Rene Denfeld, The Enchanted 


I picked up this small book about a year ago because I vaguely remembered this review from Mercy’s Bookish Musings. I was looking for a short book to read in early February and picked this one off my shelves. For a book just over 200 pages long it sure does pack an emotional wallop.

The plot concerns an unnamed lady who is a death row investigator, a priest, and a prison. The narrator of the book is one of the convicts in the prison and he is in the lower part of the prison – the “dungeon” – and he indicts that the crime he has committed is horrific. In the beginning of the book I thought there would be some elements of magical realism based on this narrator’s perceptions, but I quickly learned that this prisoner is mentally unwell and that accounts for the feel of blurring reality and time. There is a bit of mystery in this book in that the reader knows that the lady is investigating a prisoner for a death row appeal, the priest has a sordid past, and the prison has a kind, but firm, warden, but a very corrupt guard who causes issues.

The Enchanted does contain some serious material that could be triggering for some readers. I will say that it reminded me of Emma Donoghue’s Room in the way it was written. Like Room, The Enchanted has heavy materials, but the writing is not exploitative and unnecessarily graphic. I was able to understand what happened to the characters without reliving every detail with them.

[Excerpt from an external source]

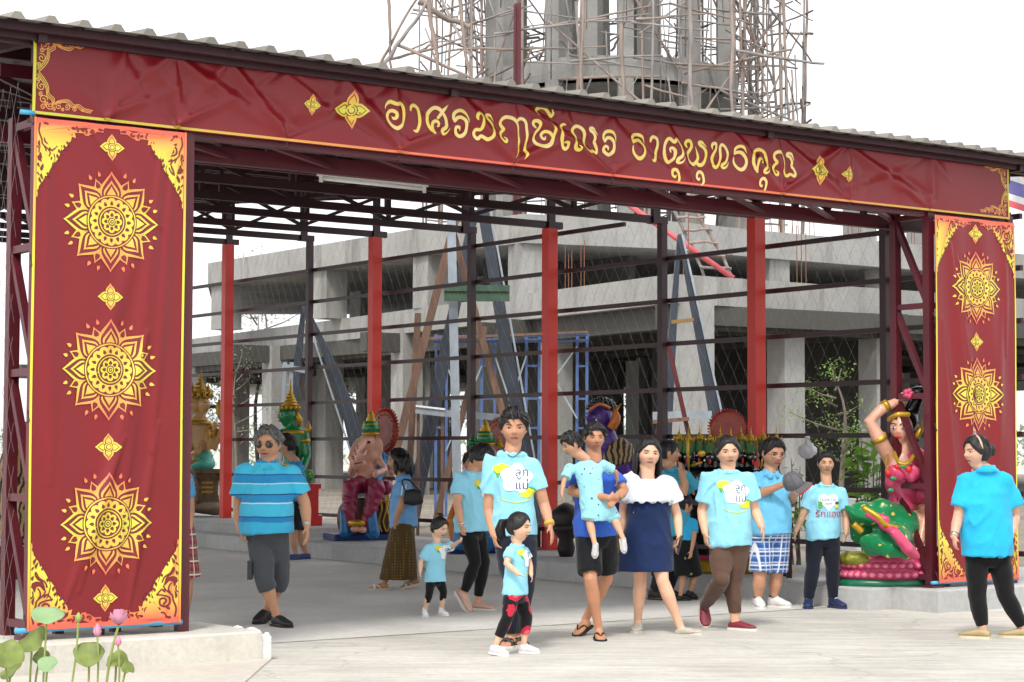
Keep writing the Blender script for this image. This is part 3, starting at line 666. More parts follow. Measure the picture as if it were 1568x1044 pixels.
def flame_corner(pr, u0, z0, su, sz, parent, sc=1.0, base=0):
    cv = lambda x, y: (u0 + su*(x-70)/6.27/219*sc, z0 + sz*(880-y)/6.27/233*sc)
    def col(u, z):
        h = abs(z-z0)/.53; r = abs(u-u0)/.5
        c = mixc(CORAL, GOLD, (h-.01)*10) if h < .11 else mixc(GOLD, LIME, (h-.11)*5)
        c = mixc(c, CORAL, (h-.82)*5); return mixc(c, CORAL, (r-.42)*3)
    o = pr.poly('flame_corner', [cv(*p) for p in FLAME], 1+base, parent, col, sub=.02, star=False)
    for g in FLAME_GAP: pr.poly('flame_gap', [cv(*p) for p in g], 2+base, o, None, M_ink, sub=.02, star=False)
    V, F = multi([[(*cv(x, y), w*1.75/6.27/225*sc) for x, y, w in st] for st in FLAME_LINE], 4)
    tag(pr.mesh('flame_line', V, F, 3+base, o, None, M_ink), kind='stuff')
def side_banner(u0, u1, zb, zt_, label, folds, seed):
    b = thing('side_banner', label, 'banner', U(0, -.075, 0), TH, 'tall banners on the gate towers')
    fd = make_disp_pillar(u0, seed, folds)
    cloth('banner_cloth', u0, u1, zb, zt_, 90, 260, fd, b, M_vin); pr = Print(fd)
    w = u1-u0; cx = (u0+u1)/2; s = w/1.08
    for z in (2.915, 1.94, .935): mandala(pr, cx, z, .326*s, b)
    for z in (3.41, 2.42, 1.435, .452): flower(pr, cx, z, .088*s, .092, b)
    yc = lambda u, z: mixc(lin('#e6703f'), lin('#d9d63e'), min(1, (z-zb)*2.2)) if z < 1 else mixc(lin('#ef7658'), lin('#d9d63e'), min(1, (zt_-z)*1.1))
    for uu in (u0+.011, u1-.011): strip(pr, (uu, zb), (uu, zt_), .017, 'edge_stripe', b, yc)
    strip(pr, (u0+.022, zb+.016), (u1-.022, zb+.016), .03, 'edge_stripe', b, lambda u, z: CORAL); strip(pr, (u0+.022, zt_-.014), (u1-.022, zt_-.014), .024, 'edge_stripe', b, lambda u, z: CORAL)
    for su, uu in ((1, u0+.022), (-1, u1-.022)):
        flame_corner(pr, uu, zb+.03, su, 1, b, .98*s); flame_corner(pr, uu, zt_-.026, su, -1, b, .92*s)
    MB().tube([(u0-.06, .01, zb), (u1+.02, .01, zb)], .017, 10).build('bottom_pipe', M_pipe, b, smooth=True)
    for z in (zb+.03, 1.6, 2.6, zt_-.04):
        for uu in (u0, u1): o = obj('tie', tm, b); o.location = (uu, -.005, z)
side_banner(-.03, 1.05, .268, 3.56, 'tall maroon banner with gold sun mandalas on the left gate tower', [((.9, 3.4), (.6, .6), .016, .05), ((.98, 3.3), (.85, 1.4), .014, .035), ((.75, 2.9), (.45, 1.9), .012, .05), ((.8, 2.2), (.35, .5), .014, .04), ((.1, 3.2), (.15, 1.2), .010, .05), ((.65, 1.5), (.25, .4), .012, .035), ((.9, 1.6), (.7, .35), .014, .03), ((.4, 3.5), (.9, 2.9), .010, .04)], 1)
side_banner(8.47, 9.56, .245, 3.55, 'tall maroon banner with gold sun mandalas on the right gate tower', [((.2, 3.3), (.55, .9), .018, .05), ((.28, 3.2), (.5, 1.8), .014, .03), ((.9, 2.8), (.75, .6), .012, .05), ((.95, 3.3), (.95, 2.3), .012, .03), ((.1, 2.6), (.3, .5), .012, .05)], 2)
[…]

The language of the book is at once sparse and lush, magical and gritty. The overall theme is that even humans who make terrible choices are still human. One can make overwhelmingly bad or even evil choices and still experience regret, loss, vulnerability, and loneliness. Crimes are not excused in this novel, but there are real human hurts that makes it hard to see the world strictly divided into good people and bad people.

The Enchanted is a small book, but a big read.